A few years ago a new scandal emerged on the corporate scene, prompted by Hu & Black’s work on so-called “empty voting.” The supposed problem is that a hedge fund can separate voting and economic rights by borrowing, hedging or short-term trading. The trader can vote shares in a company in which he owns a short position, and so is seemingly at odds with the other shareholders.
In the classic case, hedge fund operator Richard Perry owned stakes in both Mylan and King that were engaged in a takeover contest. Perry’s King shares would increase if Mylan bought it. He had prevented a corresponding loss in his Mylan position by arranging to transfer those shares at his purchase price. So Perry could vote Mylan for the King transaction, win in King and lose nothing in Mylan.
This scenario has sparked calls for regulation.
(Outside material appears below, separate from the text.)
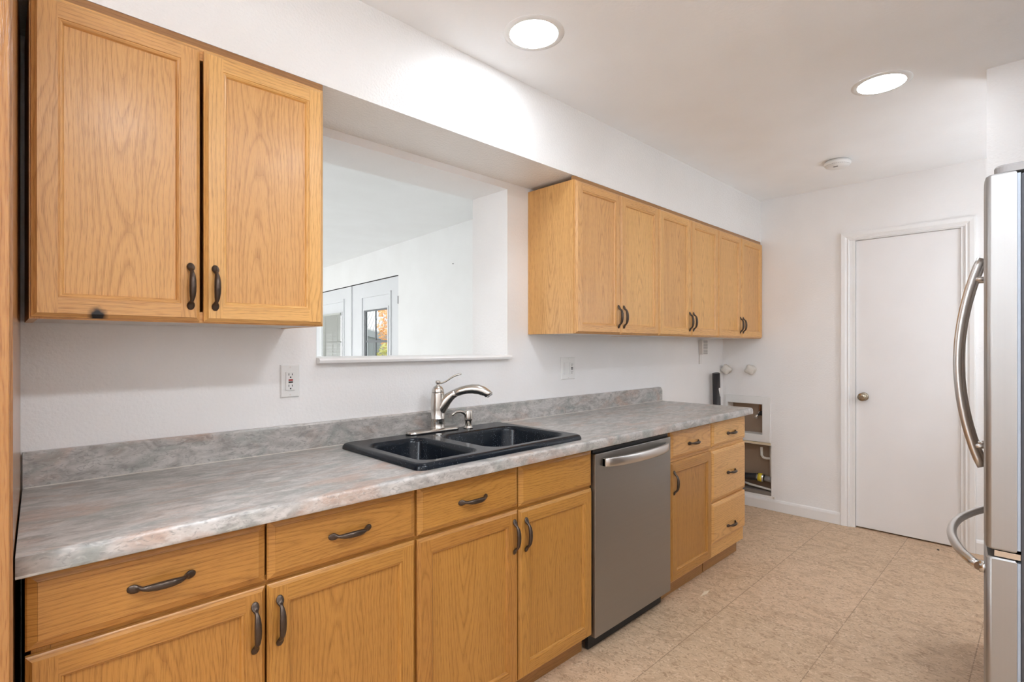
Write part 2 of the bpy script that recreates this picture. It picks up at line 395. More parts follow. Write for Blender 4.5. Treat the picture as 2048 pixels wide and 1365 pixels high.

Now Brav & Mathews, Empty Voting and the Efficiency of Corporate Governance (discussed on the Harvard Blog), show that the situation isn’t the travesty it might appear to be:
We model corporate voting outcomes when an informed trader, such as a hedge fund, can establish separate positions in a firm’s shares and votes (“empty voting”). The positions are separated by borrowing shares on the record date, hedging economic exposure, or trading between record and voting dates. We find that the trader’s presence can improve efficiency overall despite the fact that it sometimes ends up selling to a net short position and then voting to decrease firm value. An efficiency improvement is likely if other shareholders’ votes are not highly correlated with the correct decision or if it is relatively expensive to separate votes from shares on the record date. On the other hand, empty voting will tend to decrease efficiency if it is relatively inexpensive to separate votes from shares and other shareholders are likely to vote the right way.
The hedged voter might be the “correct” one because it has more information than the outside shareholders, and because its position is consistent with that of the typical outside diversified shareholder whose portfolio is on both sides of the transaction.
Bruce Kobayashi and I were onto this several years ago in our article, Outsider Trading as an Incentive Device (discussed here), in which we note that
the Perry gambit was not pernicious, but rather a way to maximize the joint capital of the participating firms without interference from self-interested managers or undiversified shareholders. The gambit is necessary because federal takeover regulation and strong takeover defenses at the state level have reduced the leverage of outside investors like Perry in control transactions. New techniques are necessary to make speculating in control pay off, just as Milken had to perfect the use of junk bonds for a similar purpose twenty years ago. In other words, Perry can be viewed as the new Milken (or Icahn, for that matter). Vote selling and buying can be viewed as a way for the vote seller to share in the benefits from Perry’s information gathering, and for the control rights associated with the votes to flow to the person with the most reliable information and, therefore, the ability to use the rights most profitably.
In other words, the transaction is a form of regulatory arbitrage around inefficient anti-takeover devices. Which is yet another example of why regulators need to look below the surface of transactions to the deeper financial and regulatory context.